* What to do: Write out all the lines again, precisely as they stand, but without the images.

BEGIN Dataset content

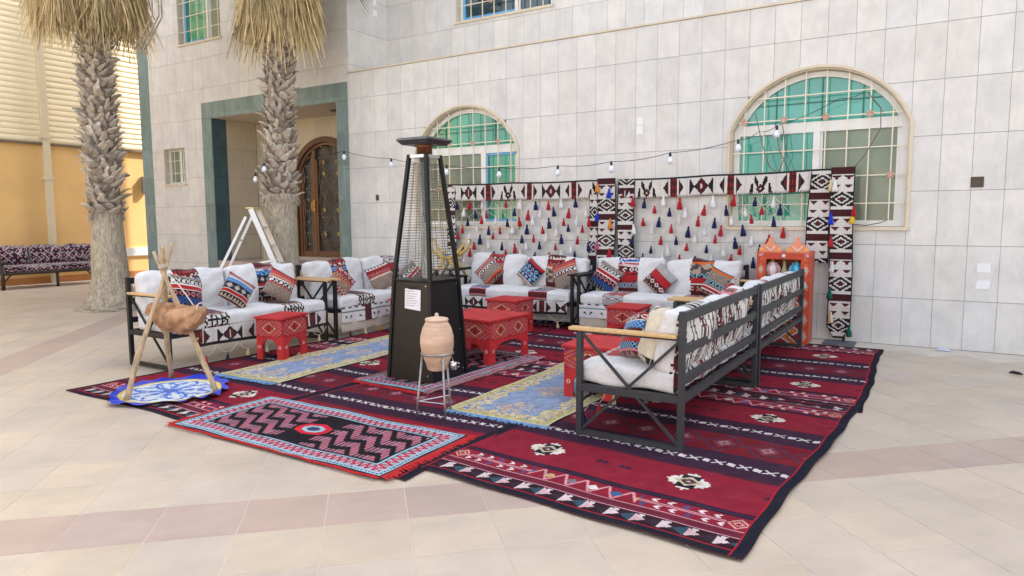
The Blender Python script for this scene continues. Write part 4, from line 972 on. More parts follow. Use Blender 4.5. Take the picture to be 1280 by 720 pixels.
ho = rug('fringed_rug', (-4.72,4.72), q(-3.2), .86, 1.95, 86, 195, lambda U,V,W_,L_: prayer(V,U,L_,W_), 'small black and blue rug with red fringe under the patio heater and large red table', 'rug', .015, seed=9, wav=.006)
fringe(ho, lambda t: ((.86*t,.004,.006),(0,-1,0)), 130, .07, M_fr, seed=3); fringe(ho, lambda t: ((.86*t,1.946,.006),(0,1,0)), 130, .07, M_fr, seed=4)
eb = MB()
for x in (-.012,.03,.86,.90): eb.tube([(x+.012*math.sin(k*.7+x*9), 1.95*k/40, .008+.004*math.sin(k*.9)) for k in range(41)], .013, 5)
eb.build('twisted_border', mat('pink_grey_cord', tuple(alb(170,120,125)), .95, var=.45, scale=22), ho)
for (x, y, rz, L_, lab, sd) in ((-3.36,4.37,q(1.2),2.7,'pale blue and yellow floral runner on the right, running under the near grey sofa',1), (-6.10,4.22,q(2.5),2.9,'pale blue and yellow floral runner on the left, behind the stick tripod',2)):
    ro = rug('floral_runner', (x,y), rz, .93 if sd == 1 else .83, L_, 104, 300, floral, lab, 'rug', .0135, 'floral runners', seed=10+sd, wav=.006)
    ww = .93 if sd == 1 else .83
    fringe(ro, lambda t: ((ww*t,.004,.006),(0,-1,0)), 200, .07, M_fb, seed=5+sd)
# round mat
def mat_round():
    nr, na = 40, 220; R0 = .50; r_ = np.linspace(0,1,nr+1)[:,None]*np.ones((1,na+1)); a = np.ones((nr+1,1))*np.linspace(0,2*PI,na+1)[None,:]
    edge = np.clip((r_-.82)/.18,0,1); rr = R0*r_*(1+.04*edge*np.sin(a*11)+.07*edge*np.sin(a*4+1)); z = .006+.036*edge*(.5+.5*np.sin(a*15+2*np.sin(a*4)))*(.6+.4*np.sin(a*3+1))+.008*edge
    V = np.stack([rr*np.cos(a),rr*np.sin(a),z],-1).reshape(-1,3)
    rc = ((np.arange(nr)+.5)/nr)[:,None]*np.ones((1,na)); ac = np.ones((nr,1))*((np.arange(na)+.5)/na*2*PI)[None,:]
    C = np.empty((nr,na,3)); C[:] = A(215,225,228); p = np.abs(((ac/(2*PI)*8) % 1)-.5)*2
    n = vnoise(rc*1.2+1, ac*.12+1, .05, 5)
    sh = np.sin(PI*np.clip(rc/.74,0,1)); C[(rc < .74) & (np.abs(p-.95*sh) < .17) & (n > .18)] = A(26,84,205); C[(rc < .6) & (np.abs(p-.45*sh) < .13) & (n > .3)] = A(70,135,220); C[(rc < .34) & (p > .72-.5*rc) & (n > .2)] = A(36,100,215); C[(rc < .12)] = A(40,90,190)
    C[(rc > .66) & (rc < .72) & (n > .5)] = A(80,130,200)
    C[(rc > .78) & (rc < .86)] = A(222,196,80); C[(rc > .84) & (rc < .88) & (n > .5)] = A(220,220,210); C[rc > .86] = A(24,52,190)
    return np_mesh('round_mat', V, grid_faces(nr,na)[:,::-1], C.reshape(-1,3), M_cloth, True)
ro = link('round_mat', mat_round(), loc=(-5.86,3.56,.016)); tag(ro, 'round blue and white crocheted mat with ruffled edge under the stick tripod', 'mat')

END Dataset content

* Task result:
The Blender Python script for this scene continues. Write part 4, from line 972 on. More parts follow. Use Blender 4.5. Take the picture to be 1280 by 720 pixels.
ho = rug('fringed_rug', (-4.72,4.72), q(-3.2), .86, 1.95, 86, 195, lambda U,V,W_,L_: prayer(V,U,L_,W_), 'small black and blue rug with red fringe under the patio heater and large red table', 'rug', .015, seed=9, wav=.006)
fringe(ho, lambda t: ((.86*t,.004,.006),(0,-1,0)), 130, .07, M_fr, seed=3); fringe(ho, lambda t: ((.86*t,1.946,.006),(0,1,0)), 130, .07, M_fr, seed=4)
eb = MB()
for x in (-.012,.03,.86,.90): eb.tube([(x+.012*math.sin(k*.7+x*9), 1.95*k/40, .008+.004*math.sin(k*.9)) for k in range(41)], .013, 5)
eb.build('twisted_border', mat('pink_grey_cord', tuple(alb(170,120,125)), .95, var=.45, scale=22), ho)
for (x, y, rz, L_, lab, sd) in ((-3.36,4.37,q(1.2),2.7,'pale blue and yellow floral runner on the right, running under the near grey sofa',1), (-6.10,4.22,q(2.5),2.9,'pale blue and yellow floral runner on the left, behind the stick tripod',2)):
    ro = rug('floral_runner', (x,y), rz, .93 if sd == 1 else .83, L_, 104, 300, floral, lab, 'rug', .0135, 'floral runners', seed=10+sd, wav=.006)
    ww = .93 if sd == 1 else .83
    fringe(ro, lambda t: ((ww*t,.004,.006),(0,-1,0)), 200, .07, M_fb, seed=5+sd)
# round mat
def mat_round():
    nr, na = 40, 220; R0 = .50; r_ = np.linspace(0,1,nr+1)[:,None]*np.ones((1,na+1)); a = np.ones((nr+1,1))*np.linspace(0,2*PI,na+1)[None,:]
    edge = np.clip((r_-.82)/.18,0,1); rr = R0*r_*(1+.04*edge*np.sin(a*11)+.07*edge*np.sin(a*4+1)); z = .006+.036*edge*(.5+.5*np.sin(a*15+2*np.sin(a*4)))*(.6+.4*np.sin(a*3+1))+.008*edge
    V = np.stack([rr*np.cos(a),rr*np.sin(a),z],-1).reshape(-1,3)
    rc = ((np.arange(nr)+.5)/nr)[:,None]*np.ones((1,na)); ac = np.ones((nr,1))*((np.arange(na)+.5)/na*2*PI)[None,:]
    C = np.empty((nr,na,3)); C[:] = A(215,225,228); p = np.abs(((ac/(2*PI)*8) % 1)-.5)*2
    n = vnoise(rc*1.2+1, ac*.12+1, .05, 5)
    sh = np.sin(PI*np.clip(rc/.74,0,1)); C[(rc < .74) & (np.abs(p-.95*sh) < .17) & (n > .18)] = A(26,84,205); C[(rc < .6) & (np.abs(p-.45*sh) < .13) & (n > .3)] = A(70,135,220); C[(rc < .34) & (p > .72-.5*rc) & (n > .2)] = A(36,100,215); C[(rc < .12)] = A(40,90,190)
    C[(rc > .66) & (rc < .72) & (n > .5)] = A(80,130,200)
    C[(rc > .78) & (rc < .86)] = A(222,196,80); C[(rc > .84) & (rc < .88) & (n > .5)] = A(220,220,210); C[rc > .86] = A(24,52,190)
    return np_mesh('round_mat', V, grid_faces(nr,na)[:,::-1], C.reshape(-1,3), M_cloth, True)
ro = link('round_mat', mat_round(), loc=(-5.86,3.56,.016)); tag(ro, 'round blue and white crocheted mat with ruffled edge under the stick tripod', 'mat')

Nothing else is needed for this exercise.